Just recently, the hotel received a silver coffee pot someone found in their storage and wanted to give back to the hotel, she said.
“It was tarnished and black and had a couple of dents on the bottom, and we polished it up,” she said. “It's absolutely beautiful sitting in our showcase here on our mezzanine level, and we'll put a little note as to who donated it and where it came from.”
Historical significance
The Mayflower Hotel opened Feb. 18, 1925, and it has been host to multiple historic events and figures. To start, it hosted the inaugural ball for President Calvin Coolidge in 1925, but Coolidge and his wife missed the ball as they were mourning the death of their son. The Mayflower Hotel served as the site of each president’s inaugural ball through 1981 and has since hosted events for the inauguration as it grew in size.
Pilot Charles Lindbergh received the Hubbard Medal from the National Geographic Society at a breakfast held at the hotel in 1927. Years later, in 1933, President Franklin Roosevelt wrote his inaugural speech in room 776, letting the American people know, “The only thing we have to fear is fear itself.”
In 1957, King Mohammed V of Morocco hosted a dinner for President Dwight Eisenhower and First Lady Mamie Eisenhower.
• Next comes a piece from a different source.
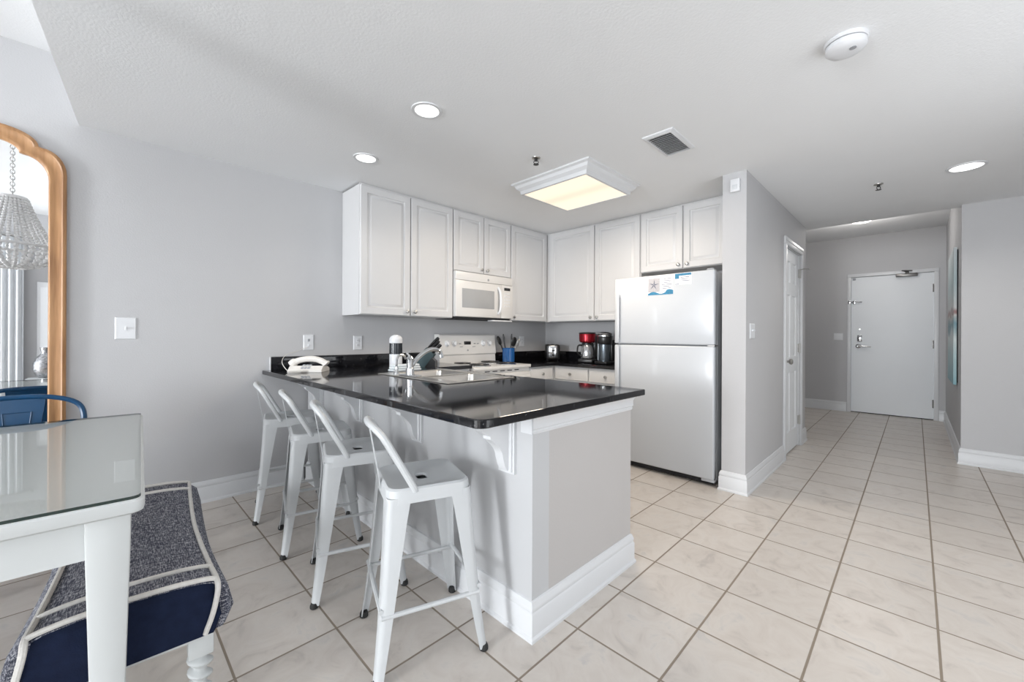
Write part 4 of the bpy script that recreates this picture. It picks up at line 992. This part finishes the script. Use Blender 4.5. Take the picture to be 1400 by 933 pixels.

Later on, then-FBI Director J. Edgar Hoover was a regular at the hotel’s Carvery Restaurant and Coffee Shop, dining there nearly every working day until his death in 1972.
During the Cold War, the hotel was a popular location for American and foreign intelligence agents to gather information and conduct covert operations. The Mayflower Hotel even served as a temporary embassy for the Chinese government in 1973, requiring secure and private spaces for diplomatic activities.
The Mayflower has also played a part in several political scandals over the years, including being where Judith Campbell Exner, who claimed to have had an affair with President John F. Kennedy, reportedly kept a room as well as where President Bill Clinton was photographed hugging intern Monica Lewinsky at a fundraiser. The hotel was also the site of Lewinsky’s deposition.